YOUR GOAL> Examine each line of the data. Copy those that contain the string "scene".

——

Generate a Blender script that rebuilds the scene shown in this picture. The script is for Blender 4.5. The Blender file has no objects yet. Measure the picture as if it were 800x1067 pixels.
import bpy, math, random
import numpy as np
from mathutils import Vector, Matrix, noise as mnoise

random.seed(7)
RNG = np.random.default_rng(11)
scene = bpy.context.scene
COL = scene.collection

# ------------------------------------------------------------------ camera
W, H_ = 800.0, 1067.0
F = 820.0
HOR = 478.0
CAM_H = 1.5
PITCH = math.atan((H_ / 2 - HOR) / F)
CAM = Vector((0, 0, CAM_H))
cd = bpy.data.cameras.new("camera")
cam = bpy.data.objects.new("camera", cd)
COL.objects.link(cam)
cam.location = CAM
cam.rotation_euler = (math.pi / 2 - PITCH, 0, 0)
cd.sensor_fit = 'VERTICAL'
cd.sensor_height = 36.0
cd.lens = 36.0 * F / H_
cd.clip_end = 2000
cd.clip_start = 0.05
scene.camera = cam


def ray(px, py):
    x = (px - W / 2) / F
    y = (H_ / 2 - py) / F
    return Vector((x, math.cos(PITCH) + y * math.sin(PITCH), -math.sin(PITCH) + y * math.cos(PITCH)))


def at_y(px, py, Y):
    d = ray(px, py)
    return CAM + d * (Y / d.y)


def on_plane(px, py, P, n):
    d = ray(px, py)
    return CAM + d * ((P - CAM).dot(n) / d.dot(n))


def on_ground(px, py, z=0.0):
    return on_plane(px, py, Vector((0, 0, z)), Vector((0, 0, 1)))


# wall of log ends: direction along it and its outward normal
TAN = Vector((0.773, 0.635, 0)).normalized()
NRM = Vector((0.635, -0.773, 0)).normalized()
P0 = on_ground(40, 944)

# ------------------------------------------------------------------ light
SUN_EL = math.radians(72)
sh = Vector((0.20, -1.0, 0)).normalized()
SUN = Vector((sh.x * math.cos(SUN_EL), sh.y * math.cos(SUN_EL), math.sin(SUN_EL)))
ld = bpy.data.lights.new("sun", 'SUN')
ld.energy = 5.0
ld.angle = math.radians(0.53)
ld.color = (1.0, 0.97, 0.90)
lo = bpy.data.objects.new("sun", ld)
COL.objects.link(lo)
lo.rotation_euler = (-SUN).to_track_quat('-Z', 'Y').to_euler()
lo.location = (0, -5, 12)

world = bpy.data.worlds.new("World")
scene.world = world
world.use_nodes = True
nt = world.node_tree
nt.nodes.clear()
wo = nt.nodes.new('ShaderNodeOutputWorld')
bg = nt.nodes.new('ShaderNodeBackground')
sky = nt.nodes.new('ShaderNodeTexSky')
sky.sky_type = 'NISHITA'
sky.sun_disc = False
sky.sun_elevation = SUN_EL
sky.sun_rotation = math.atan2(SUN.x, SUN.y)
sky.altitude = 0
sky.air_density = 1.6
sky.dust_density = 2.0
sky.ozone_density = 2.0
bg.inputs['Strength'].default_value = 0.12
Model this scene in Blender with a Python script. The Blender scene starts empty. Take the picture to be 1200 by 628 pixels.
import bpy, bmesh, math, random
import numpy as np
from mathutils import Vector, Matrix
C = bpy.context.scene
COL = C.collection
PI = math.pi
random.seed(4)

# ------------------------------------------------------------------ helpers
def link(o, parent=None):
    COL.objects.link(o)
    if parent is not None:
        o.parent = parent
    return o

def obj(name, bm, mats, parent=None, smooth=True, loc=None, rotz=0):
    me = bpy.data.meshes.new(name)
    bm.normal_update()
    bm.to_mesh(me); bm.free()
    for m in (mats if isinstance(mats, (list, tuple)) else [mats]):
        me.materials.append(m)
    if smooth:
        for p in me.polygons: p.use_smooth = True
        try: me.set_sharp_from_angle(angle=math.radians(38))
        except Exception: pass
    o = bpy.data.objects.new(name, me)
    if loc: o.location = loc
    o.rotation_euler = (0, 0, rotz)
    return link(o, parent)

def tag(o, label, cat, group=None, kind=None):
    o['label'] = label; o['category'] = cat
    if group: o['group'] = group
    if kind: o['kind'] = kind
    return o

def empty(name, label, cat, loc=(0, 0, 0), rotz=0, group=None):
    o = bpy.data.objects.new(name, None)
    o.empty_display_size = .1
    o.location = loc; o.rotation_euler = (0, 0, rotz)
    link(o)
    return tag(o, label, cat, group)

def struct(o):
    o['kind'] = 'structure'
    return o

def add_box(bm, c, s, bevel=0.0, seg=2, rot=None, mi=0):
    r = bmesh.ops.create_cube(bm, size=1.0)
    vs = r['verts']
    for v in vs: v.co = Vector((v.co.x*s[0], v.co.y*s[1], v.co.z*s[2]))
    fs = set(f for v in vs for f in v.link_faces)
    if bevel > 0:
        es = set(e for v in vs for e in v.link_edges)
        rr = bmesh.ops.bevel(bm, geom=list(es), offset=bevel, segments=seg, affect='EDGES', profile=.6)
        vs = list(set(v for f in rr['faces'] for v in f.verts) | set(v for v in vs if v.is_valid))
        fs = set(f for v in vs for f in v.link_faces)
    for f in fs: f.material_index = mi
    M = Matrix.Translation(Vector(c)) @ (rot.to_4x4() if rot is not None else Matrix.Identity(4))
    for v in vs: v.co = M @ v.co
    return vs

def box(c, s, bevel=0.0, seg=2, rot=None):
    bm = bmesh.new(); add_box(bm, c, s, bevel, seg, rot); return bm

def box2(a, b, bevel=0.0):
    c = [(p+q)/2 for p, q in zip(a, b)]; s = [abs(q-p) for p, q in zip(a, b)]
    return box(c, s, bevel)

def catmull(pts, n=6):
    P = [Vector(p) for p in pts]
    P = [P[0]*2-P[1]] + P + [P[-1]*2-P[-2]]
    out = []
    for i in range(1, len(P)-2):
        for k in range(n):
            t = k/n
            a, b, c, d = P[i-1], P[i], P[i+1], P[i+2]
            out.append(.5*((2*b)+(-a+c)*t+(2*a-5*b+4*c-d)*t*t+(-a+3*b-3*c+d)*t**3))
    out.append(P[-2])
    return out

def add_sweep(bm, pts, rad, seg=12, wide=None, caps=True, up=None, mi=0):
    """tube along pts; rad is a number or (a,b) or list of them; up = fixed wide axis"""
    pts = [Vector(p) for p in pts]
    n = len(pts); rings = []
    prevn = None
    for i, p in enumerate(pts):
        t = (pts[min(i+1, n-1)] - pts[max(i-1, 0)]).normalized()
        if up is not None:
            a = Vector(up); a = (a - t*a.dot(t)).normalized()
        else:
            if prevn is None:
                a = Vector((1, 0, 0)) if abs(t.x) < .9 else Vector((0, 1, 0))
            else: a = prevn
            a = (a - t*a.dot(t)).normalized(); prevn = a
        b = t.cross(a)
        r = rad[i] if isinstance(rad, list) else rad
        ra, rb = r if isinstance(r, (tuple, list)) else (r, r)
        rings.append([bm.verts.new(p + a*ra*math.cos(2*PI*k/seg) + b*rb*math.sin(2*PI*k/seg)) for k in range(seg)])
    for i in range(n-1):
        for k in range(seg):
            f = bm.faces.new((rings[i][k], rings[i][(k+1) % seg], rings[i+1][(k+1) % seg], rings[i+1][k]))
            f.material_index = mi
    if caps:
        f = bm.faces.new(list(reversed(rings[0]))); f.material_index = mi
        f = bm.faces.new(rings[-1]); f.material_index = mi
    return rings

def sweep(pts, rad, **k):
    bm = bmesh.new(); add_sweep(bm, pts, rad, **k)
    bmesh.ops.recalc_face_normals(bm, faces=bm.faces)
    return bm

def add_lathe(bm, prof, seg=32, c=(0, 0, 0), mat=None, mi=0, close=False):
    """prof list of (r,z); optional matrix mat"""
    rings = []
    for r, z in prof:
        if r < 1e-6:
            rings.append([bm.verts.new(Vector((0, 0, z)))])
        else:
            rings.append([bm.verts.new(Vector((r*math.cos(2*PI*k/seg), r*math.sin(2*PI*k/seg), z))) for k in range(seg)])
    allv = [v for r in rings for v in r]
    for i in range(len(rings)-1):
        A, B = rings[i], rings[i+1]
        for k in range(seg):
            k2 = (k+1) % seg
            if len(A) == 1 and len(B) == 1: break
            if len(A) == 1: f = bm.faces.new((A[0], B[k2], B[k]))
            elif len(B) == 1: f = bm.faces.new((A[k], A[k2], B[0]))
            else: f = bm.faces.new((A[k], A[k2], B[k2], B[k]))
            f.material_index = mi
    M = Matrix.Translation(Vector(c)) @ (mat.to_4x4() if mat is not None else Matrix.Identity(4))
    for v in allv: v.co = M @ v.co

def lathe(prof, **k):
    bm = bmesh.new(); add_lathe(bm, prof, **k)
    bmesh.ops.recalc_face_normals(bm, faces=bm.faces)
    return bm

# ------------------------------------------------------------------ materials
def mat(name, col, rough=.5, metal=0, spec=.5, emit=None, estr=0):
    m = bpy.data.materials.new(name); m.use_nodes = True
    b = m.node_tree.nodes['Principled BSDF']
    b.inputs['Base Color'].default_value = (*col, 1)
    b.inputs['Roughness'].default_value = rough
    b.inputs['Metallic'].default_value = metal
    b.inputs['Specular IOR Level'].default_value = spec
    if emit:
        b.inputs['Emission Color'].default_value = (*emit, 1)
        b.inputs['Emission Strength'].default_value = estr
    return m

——

SOLUTION TO THIS PROBLEM>
Generate a Blender script that rebuilds the scene shown in this picture. The script is for Blender 4.5. The Blender file has no objects yet. Measure the picture as if it were 800x1067 pixels.
scene = bpy.context.scene
COL = scene.collection
scene.camera = cam
scene.world = world
Model this scene in Blender with a Python script. The Blender scene starts empty. Take the picture to be 1200 by 628 pixels.
C = bpy.context.scene